Bull Market..Maybe?


Stock-market bulls are in the driver’s seat ahead of a busy stretch that features key economic data and the Federal Reserve’s next interest-rate decision.

The S&P 500 entered a new bull market last week after rising more than 20% from its October low. The bear market, which lasted 248 trading days, was the index’s longest since 1948, according to Dow Jones Market Data. It is up 13% in 2023.

Below the surface, there are encouraging signs the rally has legs, even though few investors had much confidence in it until recently. Investor sentiment rose last week to the highest level in a year and a half. Market breadth, or the number of stocks participating in the rally, has finally widened beyond shares of big technology companies.

Meanwhile, individual investors have jumped back into the market after largely sitting on the sidelines for the past three months, and institutional investors are piling back in as well, based on recent fund-flows data.

“It’s certainly been a pleasant surprise,” said Kristina Hooper, chief global market strategist at Invesco. “What we’re seeing is a fear of missing out. There’s been a significant portion of investors that have sat out since last fall, and they’ve seen the stock market go up and up.”

Tuesday’s consumer-price index data, which will provide insight into the direction of inflation, will mark the next test for stocks. Inflation remains well above the Fed’s 2% annual target, and markets have been particularly volatile in recent months around the release of the report.

Then, the Fed on Wednesday is widely expected to hold interest rates steady but could signal further rate increases ahead. Fed Chair Jerome Powell’s press conference will be closely parsed by investors for any insight into his thinking about the resiliency of the labor market and the economy. U.S. retail sales data, which has generally been robust, will follow Thursday.

Hopes that the central bank is nearing the end of its interest-rate-raising campaign have fueled the 2023 rally. The blue-chip Dow Jones Industrial Average has gained 2.8%, while a boom in artificial intelligence has helped to power tech stocks higher, with the Nasdaq Composite up almost 30%.

Worries about a potential recession have also eased of late. Employers are still hiring aggressively, consumers are spending freely and the housing market appears to be stabilizing, as does the banking sector.

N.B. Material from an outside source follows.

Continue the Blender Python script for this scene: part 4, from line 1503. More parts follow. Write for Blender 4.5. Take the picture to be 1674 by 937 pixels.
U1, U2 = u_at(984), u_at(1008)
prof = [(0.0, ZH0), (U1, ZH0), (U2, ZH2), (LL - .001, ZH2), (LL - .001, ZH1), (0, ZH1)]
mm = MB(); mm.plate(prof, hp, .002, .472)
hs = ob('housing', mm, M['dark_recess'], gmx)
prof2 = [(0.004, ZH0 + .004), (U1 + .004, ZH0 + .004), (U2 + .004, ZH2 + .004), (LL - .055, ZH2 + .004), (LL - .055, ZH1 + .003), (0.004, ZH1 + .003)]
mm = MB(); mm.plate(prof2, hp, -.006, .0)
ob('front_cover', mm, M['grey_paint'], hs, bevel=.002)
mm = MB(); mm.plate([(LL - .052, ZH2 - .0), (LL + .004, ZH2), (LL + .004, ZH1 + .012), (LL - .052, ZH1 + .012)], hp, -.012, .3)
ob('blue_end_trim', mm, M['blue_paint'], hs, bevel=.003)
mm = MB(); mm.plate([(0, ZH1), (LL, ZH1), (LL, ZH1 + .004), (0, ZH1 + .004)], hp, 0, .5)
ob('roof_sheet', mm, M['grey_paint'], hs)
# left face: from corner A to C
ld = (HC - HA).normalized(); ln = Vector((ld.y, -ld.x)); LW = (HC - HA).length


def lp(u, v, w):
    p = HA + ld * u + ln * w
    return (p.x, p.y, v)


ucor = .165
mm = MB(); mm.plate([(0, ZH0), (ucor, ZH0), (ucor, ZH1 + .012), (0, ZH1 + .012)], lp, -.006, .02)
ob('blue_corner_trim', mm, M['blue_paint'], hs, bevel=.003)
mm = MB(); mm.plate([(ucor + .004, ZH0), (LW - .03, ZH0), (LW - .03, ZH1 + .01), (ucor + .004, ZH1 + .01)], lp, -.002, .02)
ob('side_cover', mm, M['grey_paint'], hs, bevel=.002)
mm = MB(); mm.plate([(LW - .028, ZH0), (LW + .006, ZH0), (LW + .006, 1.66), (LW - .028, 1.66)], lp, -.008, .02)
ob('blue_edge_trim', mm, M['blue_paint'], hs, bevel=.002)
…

“People are starting to become more positive on equity markets as the place to go,” said Brett Bernstein, chief executive at XML Financial Group. Bernstein said he is looking to add to equities exposure over bonds, also noting the income earned on money-market funds will go down if the Fed cuts rates.

Wall Street appears to think stocks have more room to run. Goldman Sachs Group on Friday boosted its year-end price target on the S&P 500 to 4500 from 4000, which would represent a gain of 3.7% from Monday’s close. The bank based its assessment on receding odds for a recession and an improving corporate earnings picture.

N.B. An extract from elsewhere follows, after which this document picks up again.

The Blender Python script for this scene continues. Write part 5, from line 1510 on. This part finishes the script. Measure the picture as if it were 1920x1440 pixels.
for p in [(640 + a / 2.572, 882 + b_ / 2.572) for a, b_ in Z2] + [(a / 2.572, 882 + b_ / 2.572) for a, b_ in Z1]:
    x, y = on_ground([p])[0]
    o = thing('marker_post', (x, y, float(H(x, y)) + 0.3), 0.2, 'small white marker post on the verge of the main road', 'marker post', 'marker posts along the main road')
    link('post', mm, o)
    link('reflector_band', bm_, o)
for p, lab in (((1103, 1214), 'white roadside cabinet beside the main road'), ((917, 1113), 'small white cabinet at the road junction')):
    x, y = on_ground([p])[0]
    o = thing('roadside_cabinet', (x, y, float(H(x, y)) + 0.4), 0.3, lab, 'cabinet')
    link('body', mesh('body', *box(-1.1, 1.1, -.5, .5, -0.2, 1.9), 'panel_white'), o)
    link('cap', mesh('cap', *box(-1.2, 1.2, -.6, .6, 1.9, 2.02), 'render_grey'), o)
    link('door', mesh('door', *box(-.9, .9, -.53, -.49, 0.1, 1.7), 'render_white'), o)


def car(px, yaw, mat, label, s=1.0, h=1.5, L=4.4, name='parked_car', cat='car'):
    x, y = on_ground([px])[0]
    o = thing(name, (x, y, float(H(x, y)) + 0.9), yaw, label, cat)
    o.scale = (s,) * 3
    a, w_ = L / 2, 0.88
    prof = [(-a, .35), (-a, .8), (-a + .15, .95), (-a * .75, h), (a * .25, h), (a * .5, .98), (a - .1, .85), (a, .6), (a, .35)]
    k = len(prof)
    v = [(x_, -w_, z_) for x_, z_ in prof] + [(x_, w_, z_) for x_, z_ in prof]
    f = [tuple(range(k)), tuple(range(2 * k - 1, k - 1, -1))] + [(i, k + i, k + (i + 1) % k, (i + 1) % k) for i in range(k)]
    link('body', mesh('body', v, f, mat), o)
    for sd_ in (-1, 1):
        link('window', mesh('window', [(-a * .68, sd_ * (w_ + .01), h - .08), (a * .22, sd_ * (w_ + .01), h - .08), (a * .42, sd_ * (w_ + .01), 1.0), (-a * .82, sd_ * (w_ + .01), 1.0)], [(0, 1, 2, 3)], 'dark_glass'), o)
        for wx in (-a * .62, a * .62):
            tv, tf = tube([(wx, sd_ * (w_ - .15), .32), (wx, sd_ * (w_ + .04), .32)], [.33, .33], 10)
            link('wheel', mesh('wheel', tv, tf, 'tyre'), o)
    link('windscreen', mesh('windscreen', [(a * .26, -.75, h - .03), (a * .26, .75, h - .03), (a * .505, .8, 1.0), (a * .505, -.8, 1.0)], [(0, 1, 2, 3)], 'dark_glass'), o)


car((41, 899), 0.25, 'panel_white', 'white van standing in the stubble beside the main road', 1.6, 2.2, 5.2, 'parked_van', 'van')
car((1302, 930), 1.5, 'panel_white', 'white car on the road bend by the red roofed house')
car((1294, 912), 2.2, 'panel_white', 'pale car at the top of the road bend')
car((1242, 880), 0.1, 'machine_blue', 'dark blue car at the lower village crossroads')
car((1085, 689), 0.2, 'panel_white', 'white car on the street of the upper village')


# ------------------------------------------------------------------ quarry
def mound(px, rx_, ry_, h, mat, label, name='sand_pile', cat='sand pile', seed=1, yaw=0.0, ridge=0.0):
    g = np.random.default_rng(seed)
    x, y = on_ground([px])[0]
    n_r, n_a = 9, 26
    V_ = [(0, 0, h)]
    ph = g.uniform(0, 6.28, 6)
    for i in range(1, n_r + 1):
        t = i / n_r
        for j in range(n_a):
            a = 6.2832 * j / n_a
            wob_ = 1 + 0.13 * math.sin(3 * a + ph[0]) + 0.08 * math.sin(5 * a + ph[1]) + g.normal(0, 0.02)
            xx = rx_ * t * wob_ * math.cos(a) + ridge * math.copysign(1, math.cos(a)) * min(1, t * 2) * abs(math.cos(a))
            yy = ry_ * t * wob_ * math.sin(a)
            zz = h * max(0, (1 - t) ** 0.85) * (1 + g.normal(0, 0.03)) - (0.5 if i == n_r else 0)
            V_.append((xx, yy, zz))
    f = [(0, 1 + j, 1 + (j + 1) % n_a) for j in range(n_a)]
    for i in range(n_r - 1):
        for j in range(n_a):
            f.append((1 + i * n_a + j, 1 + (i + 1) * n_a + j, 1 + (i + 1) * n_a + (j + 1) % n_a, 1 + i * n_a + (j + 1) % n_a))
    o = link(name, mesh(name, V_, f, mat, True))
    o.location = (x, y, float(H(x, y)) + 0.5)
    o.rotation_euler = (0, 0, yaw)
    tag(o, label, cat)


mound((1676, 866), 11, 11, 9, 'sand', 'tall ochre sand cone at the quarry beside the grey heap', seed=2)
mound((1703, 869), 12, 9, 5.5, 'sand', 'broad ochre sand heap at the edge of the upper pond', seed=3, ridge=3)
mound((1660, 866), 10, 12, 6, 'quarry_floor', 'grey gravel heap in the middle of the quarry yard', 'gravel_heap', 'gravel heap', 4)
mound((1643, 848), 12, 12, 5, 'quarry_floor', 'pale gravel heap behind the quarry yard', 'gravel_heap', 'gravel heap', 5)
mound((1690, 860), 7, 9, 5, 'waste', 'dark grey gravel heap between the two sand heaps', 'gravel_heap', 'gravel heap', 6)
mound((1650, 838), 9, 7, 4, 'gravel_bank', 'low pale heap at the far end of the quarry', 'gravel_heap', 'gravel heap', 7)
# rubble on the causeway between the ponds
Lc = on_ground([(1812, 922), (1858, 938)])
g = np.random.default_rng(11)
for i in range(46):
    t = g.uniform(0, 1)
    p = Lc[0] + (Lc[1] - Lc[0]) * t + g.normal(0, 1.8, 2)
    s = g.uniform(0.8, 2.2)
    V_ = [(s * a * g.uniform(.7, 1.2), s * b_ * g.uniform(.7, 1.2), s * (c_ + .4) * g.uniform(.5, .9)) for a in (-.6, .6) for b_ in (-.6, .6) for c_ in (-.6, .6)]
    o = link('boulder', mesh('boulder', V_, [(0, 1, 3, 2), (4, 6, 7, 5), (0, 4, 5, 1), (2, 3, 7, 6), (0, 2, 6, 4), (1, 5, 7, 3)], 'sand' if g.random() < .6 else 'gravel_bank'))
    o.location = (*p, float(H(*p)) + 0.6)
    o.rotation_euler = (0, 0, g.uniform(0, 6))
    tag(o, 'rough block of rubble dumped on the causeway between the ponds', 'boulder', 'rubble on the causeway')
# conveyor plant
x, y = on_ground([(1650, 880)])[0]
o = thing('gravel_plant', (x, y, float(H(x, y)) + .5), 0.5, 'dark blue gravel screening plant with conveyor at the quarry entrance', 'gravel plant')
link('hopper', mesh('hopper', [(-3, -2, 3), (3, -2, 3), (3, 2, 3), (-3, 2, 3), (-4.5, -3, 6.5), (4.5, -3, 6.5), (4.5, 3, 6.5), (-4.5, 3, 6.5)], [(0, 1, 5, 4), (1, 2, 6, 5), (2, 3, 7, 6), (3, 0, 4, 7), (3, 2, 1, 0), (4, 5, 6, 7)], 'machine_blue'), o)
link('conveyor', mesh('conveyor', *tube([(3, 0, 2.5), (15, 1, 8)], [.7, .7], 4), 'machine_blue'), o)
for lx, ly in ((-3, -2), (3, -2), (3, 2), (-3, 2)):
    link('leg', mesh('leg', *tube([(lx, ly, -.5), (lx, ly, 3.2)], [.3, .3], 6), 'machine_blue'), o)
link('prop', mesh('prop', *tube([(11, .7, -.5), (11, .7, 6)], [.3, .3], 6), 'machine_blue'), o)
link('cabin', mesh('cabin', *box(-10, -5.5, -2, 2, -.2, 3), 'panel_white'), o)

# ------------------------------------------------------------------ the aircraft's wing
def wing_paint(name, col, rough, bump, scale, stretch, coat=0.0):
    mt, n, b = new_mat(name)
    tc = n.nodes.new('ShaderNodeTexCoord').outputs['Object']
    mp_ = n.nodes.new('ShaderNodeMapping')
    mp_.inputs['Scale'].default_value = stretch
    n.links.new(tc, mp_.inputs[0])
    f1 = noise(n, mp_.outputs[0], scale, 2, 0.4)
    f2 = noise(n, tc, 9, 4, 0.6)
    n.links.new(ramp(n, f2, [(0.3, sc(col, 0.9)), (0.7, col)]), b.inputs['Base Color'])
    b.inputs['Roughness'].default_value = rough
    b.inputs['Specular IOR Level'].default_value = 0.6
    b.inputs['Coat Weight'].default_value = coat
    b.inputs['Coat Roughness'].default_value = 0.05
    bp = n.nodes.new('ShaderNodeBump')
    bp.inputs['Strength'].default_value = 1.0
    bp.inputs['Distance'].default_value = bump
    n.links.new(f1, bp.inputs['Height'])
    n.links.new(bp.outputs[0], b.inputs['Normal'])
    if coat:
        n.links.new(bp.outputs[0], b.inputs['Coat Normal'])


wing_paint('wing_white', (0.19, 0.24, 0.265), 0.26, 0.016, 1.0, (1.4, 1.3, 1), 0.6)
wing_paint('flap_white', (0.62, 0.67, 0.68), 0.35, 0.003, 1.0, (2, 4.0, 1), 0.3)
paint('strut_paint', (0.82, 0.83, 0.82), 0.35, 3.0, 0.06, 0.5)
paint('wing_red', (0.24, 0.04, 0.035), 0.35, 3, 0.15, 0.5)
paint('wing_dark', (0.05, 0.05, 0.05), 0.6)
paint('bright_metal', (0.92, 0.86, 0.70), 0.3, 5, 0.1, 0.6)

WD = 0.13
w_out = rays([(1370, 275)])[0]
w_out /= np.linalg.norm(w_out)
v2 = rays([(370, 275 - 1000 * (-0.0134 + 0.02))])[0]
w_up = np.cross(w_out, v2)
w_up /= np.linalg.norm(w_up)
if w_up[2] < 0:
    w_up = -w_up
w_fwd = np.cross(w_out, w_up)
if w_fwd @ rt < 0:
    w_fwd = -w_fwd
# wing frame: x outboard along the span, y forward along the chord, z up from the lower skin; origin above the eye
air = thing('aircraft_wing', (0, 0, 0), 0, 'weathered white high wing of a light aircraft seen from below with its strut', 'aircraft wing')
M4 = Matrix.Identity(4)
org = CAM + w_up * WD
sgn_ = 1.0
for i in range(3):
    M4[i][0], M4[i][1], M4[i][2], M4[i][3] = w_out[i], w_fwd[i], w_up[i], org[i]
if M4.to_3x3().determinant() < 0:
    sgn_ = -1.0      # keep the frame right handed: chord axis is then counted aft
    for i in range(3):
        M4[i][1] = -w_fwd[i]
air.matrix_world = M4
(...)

Meanwhile, history suggests that stocks keep rising after kicking off a new bull market. In such cases going back to the 1950s, the S&P 500 rose 92% of the time over the next 12 months, with an average return of 19%, according to Bank of America Global Research.

Investor sentiment has shifted in turn. Bullish sentiment, or expectations that stock prices will gain over the next six months, jumped last week to 44.5%, the highest level since November 2021, when tech and other growth stocks peaked, according to the American Association of Individual Investors. That snapped a 16-week stretch in which the reading was below the long-term average of 37.5%.

Some signs of market breadth have also improved in recent days. Through Wednesday, 20 stocks were responsible for the S&P 500’s positive return this year, up from eight at the end of May, according to Howard Silverblatt, senior index analyst at S&P Dow Jones Indices. Joining Apple, Microsoft and Nvidia on that list were Eli Lilly, General Electric and Berkshire Hathaway.

Even shares of small-cap stocks, which are often perceived to be risky and economically sensitive, are gaining. The Russell 2000 has gained 7.1% in June, its best start to a calendar month since February 2021, according to Dow Jones Market Data. Small caps started the year strong, but the rally didn’t last long.